Our own outing began with a trip to China to start training in the ways of the warrior and maybe get some really good egg rolls. Landing at any foreign location will start your sims out in front of the adventure board--a bulletin board where tomb-raiding missions are posted. We quickly found our first mission: a notice to recover an artifact from a local tomb. Once we accepted the quest, the new adventure journal appeared onscreen and let us simply click on the name of the quest giver to automatically route our sim there by bicycle. In no time, we were being briefed on the mission by the crabby old man who posted the notice (and also automatically added him to our sim's contact list to develop as a potential friend--or enemy--later).

Then, we headed out to the ancient tomb itself to loot it. Fortunately, because this was a beginner tomb that wasn't terribly involved, we didn't have much trouble defusing the few traps, pushing sliding statues onto pressure plates, and eventually looting the place of its ancient coins. These coins are World Adventure's new currency, which lets you purchase special adventure-specific items. The first tomb areas in each foreign country will necessarily be shorter and easier because your sims will start out with a "visa level" of zero. This means that they'll be able to stay for only three in-game days, though after completing various exploration quests, they'll be able to extend their visas further to take longer vacations and even purchase vacation homes on foreign soil.

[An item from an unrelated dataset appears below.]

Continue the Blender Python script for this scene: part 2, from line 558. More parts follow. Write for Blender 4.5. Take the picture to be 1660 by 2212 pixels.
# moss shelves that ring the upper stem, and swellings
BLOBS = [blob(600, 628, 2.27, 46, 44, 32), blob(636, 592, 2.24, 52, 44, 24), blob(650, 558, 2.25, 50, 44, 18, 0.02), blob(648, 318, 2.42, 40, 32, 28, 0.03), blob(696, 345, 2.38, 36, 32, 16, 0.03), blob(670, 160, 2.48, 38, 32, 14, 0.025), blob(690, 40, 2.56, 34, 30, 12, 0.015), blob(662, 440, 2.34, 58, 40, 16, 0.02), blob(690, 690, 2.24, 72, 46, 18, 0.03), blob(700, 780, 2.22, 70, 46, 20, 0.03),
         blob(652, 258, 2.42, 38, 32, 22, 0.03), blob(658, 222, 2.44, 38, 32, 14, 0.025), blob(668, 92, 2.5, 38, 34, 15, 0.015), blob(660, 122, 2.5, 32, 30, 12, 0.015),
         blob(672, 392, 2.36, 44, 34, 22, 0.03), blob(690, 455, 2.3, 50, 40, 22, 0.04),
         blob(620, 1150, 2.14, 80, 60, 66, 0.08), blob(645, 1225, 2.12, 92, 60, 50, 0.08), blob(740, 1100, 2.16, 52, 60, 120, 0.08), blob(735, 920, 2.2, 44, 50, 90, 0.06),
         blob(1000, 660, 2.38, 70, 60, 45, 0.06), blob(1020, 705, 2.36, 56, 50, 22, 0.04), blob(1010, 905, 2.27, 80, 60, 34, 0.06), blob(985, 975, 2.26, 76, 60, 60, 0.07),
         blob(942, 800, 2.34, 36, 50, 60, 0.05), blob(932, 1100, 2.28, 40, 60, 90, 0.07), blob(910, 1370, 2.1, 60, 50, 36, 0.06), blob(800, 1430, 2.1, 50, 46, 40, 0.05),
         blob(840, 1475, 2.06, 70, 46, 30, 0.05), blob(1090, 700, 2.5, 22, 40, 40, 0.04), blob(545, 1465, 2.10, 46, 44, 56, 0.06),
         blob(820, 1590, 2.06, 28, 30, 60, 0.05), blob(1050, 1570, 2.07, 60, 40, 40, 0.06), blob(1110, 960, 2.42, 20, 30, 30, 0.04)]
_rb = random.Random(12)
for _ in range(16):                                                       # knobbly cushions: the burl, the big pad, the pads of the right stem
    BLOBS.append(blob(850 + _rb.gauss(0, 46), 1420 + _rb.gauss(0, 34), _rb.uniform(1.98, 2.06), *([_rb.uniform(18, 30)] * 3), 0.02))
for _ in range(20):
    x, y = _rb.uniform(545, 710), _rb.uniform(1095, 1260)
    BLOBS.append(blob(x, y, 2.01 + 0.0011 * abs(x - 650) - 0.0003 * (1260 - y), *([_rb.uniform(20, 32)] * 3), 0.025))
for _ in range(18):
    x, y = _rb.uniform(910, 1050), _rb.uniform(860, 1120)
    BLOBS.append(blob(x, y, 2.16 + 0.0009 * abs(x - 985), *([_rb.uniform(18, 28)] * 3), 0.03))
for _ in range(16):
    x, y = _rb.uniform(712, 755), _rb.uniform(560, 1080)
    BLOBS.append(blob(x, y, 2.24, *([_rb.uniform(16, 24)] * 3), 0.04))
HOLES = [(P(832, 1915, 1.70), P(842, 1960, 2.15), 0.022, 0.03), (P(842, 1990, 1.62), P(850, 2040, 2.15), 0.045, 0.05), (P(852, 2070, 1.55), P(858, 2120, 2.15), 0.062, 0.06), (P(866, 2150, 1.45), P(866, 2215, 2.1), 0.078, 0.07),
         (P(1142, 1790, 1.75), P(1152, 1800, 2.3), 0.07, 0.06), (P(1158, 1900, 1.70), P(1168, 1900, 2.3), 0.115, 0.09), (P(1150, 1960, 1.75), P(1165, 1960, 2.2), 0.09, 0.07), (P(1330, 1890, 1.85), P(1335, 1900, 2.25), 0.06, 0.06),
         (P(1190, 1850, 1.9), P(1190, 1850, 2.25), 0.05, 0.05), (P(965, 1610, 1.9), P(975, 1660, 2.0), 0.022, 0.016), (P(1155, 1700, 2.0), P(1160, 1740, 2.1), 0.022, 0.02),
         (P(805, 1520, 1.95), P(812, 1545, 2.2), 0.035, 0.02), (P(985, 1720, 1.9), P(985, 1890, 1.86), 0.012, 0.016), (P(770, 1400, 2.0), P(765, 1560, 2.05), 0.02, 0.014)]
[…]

To be honest, we were less interested in exploring tombs this time out and more interested in soaking up some local color. To this end, we sent our sim directly to the local martial arts academy in China to pound away at a wooden training dummy until he increased his skill in martial arts. This is one of the new career-related skills that will not only let your character perform cool moves and animations, as well as spar with other martial artists, but it will also let you rack up any number of statistics (such as the strongest board you've ever broken or level of martial arts belt achieved). It will also let you hold martial arts tournaments--with various achievements to unlock along the way.

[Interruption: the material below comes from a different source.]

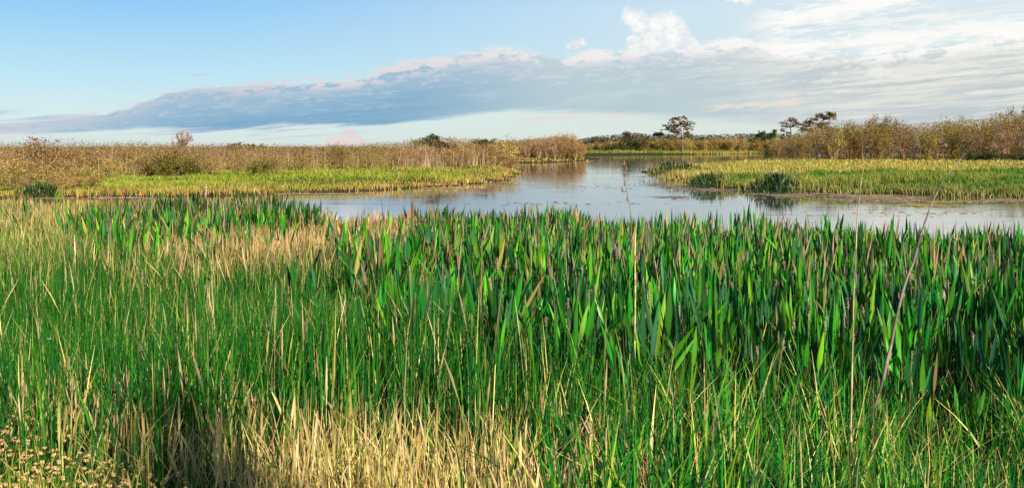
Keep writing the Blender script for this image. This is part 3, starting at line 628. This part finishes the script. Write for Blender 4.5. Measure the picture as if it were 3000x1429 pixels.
# ------------------------------------------------------------------ pickerelweed
PICK = [(0.007, 0.12, 0.010), (0.012, 0.16, 0.010), (0.005, 0.08, 0.012), (0.03, 0.21, 0.010), (0.004, 0.05, 0.012), (0.06, 0.24, 0.012), (0.012, 0.09, 0.04), (0.02, 0.15, 0.012)]
SPIKE = (0.20, 0.155, 0.13)
def pickerel_mesh(seed, nl=15, hs=1.0):
    rng = np.random.default_rng(seed); lf = MB()
    th = rng.uniform(0, 6.28, nl); r = 0.10*rng.random(nl)
    base = np.stack([np.cos(th)*r, np.sin(th)*r, np.zeros(nl)], -1); h = rng.uniform(0.38, 1.1, nl)*hs
    c = pick(rng, PICK, nl, 0.2); y = rng.random(nl) < 0.06; c[y] = pick(rng, [(0.28, 0.25, 0.06), (0.20, 0.15, 0.06)], y.sum(), 0.1) if y.any() else c[y]
    blades(lf, base, h, np.where(rng.random(nl) < 0.2, rng.uniform(0.25, 0.55, nl), rng.uniform(0.02, 0.24, nl)), th+rng.normal(size=nl)*0.5, rng.uniform(0.026, 0.056, nl), rng.uniform(0, 6.28, nl), c, np.where((rng.random(nl) < 0.07)[:, None], pick(rng, [(0.20, 0.13, 0.08), (0.26, 0.22, 0.06), (0.16, 0.11, 0.09)], nl), c*np.where(c[:, :1] > 0.1, 1.0, np.array((1.8, 1.2, 1.0)))), 'leaf', 12, 1.6, 0.35)
    m = 9; th = rng.uniform(0, 6.28, m)
    blades(lf, np.stack([np.cos(th)*0.05, np.sin(th)*0.05, np.zeros(m)], -1), rng.uniform(0.4, 0.85, m)*hs, rng.uniform(0, 0.6, m), th, rng.uniform(0.006, 0.014, m), rng.uniform(0, 6.28, m), pick(rng, [(0.22, 0.17, 0.09), (0.06, 0.14, 0.03), (0.12, 0.09, 0.05)], m), (0.2, 0.15, 0.09), 'rush', 4)
    return lf.mesh('leaves', M_LEAF)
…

For a Shaolin monk, your kung fu is pretty lousy!
For a Shaolin monk, your kung fu is pretty lousy!

As it happens, the athletics skill from the original Sims 3 plays into your martial arts skill, and thankfully, the monasteries in China are stocked with the latest in exercise equipment to help your Chuck Norris wannabes strengthen their bodies and skills all at once. Then again, China is also home to other attractions, such as the peaceful Scholar's Garden (which grants all sims an enhanced mood thanks to its meditative silence), a fortune-cookie maker, and even a fireworks display your characters can use.

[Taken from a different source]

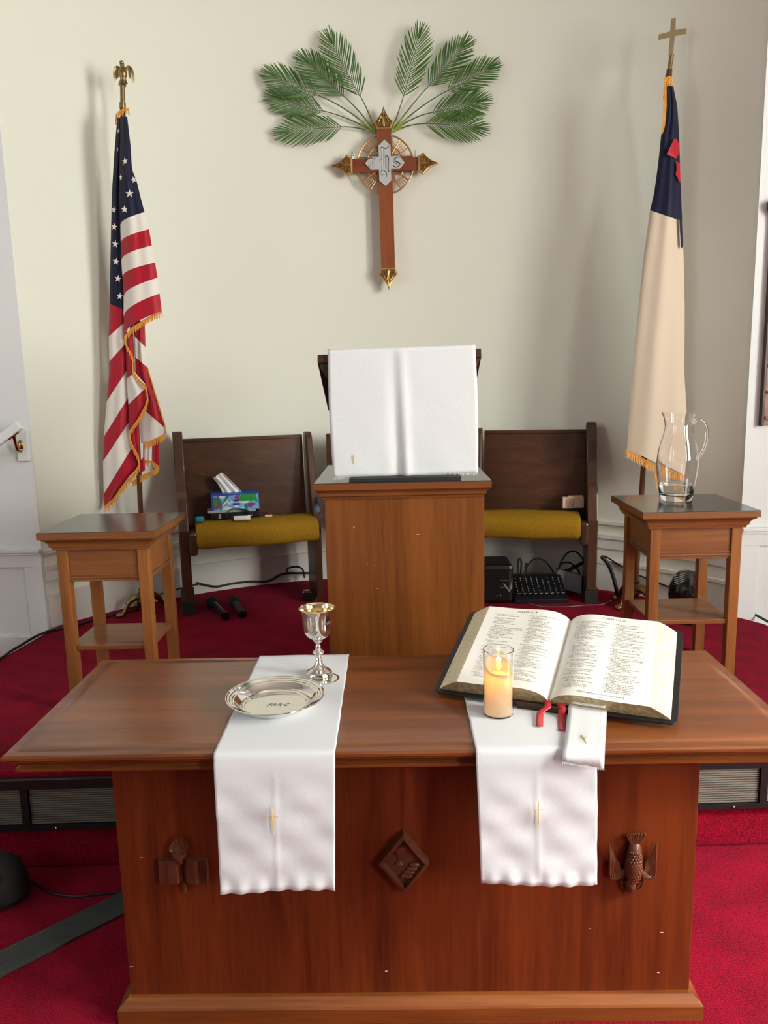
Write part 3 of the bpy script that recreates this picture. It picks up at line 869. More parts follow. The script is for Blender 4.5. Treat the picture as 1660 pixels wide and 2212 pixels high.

Once we'd increased our martial arts skills and conquered our first Chinese tomb, we headed back to Sunset Valley on our expired visa but were soon hopping aboard a plane again. This time, we headed off to the French adventure area. France seems like a more laid-back, residential area where instead of kicking, people use their feet to stomp grapes. We decided to try our hand--and feet--at the art of making bottled "nectar" by visiting the local vintner shop, which has dozens of bottles of the stuff on racks for you to peruse, taste, and purchase. You can also achieve a minor mood boost from the "nectar" because it is so "sugary" (wink, wink). There's a merchant who will happily sell you a portable nectar-making still to bring home with you, as well as different bottles of vintages, and various types of grapes. We also decided to use the picturesque French countryside to launch our sim's new photography hobby by purchasing a store-bought camera and snapping a few shots from the new first-person interface. Each location will actually have a number of set pieces that you can capture to rack up special achievements and unlock awards. The easiest include snapping photos of people and landmarks, but there will be some very challenging hidden photo opportunities scattered throughout the world.

Once you stock up on grapes, you can then dump 10 bunches of various combinations into the tub of a still and get stomping, though if your nectar-making skill is low, your sims will probably end up falling flat on their rears in the process. However, once you increase your skill enough, the nectar you can create will fetch a nice asking price. In fact, the new expansion's skills offer a viable new way to make a living without having to report into the office each day.

The life of an adventurer means fun and profit in the form of pricey relics you can sell off.
The life of an adventurer means fun and profit in the form of pricey relics you can sell off.

From what we've seen, World Adventures will have a lot to offer--new areas to explore, new people to meet, new socializing systems to learn, and lots of brand-new ways to play The Sims 3 offers plenty of opportunities to grow and expand your sims, as well as their skills, along familiar-but-different paths. The expansion will ship later this month.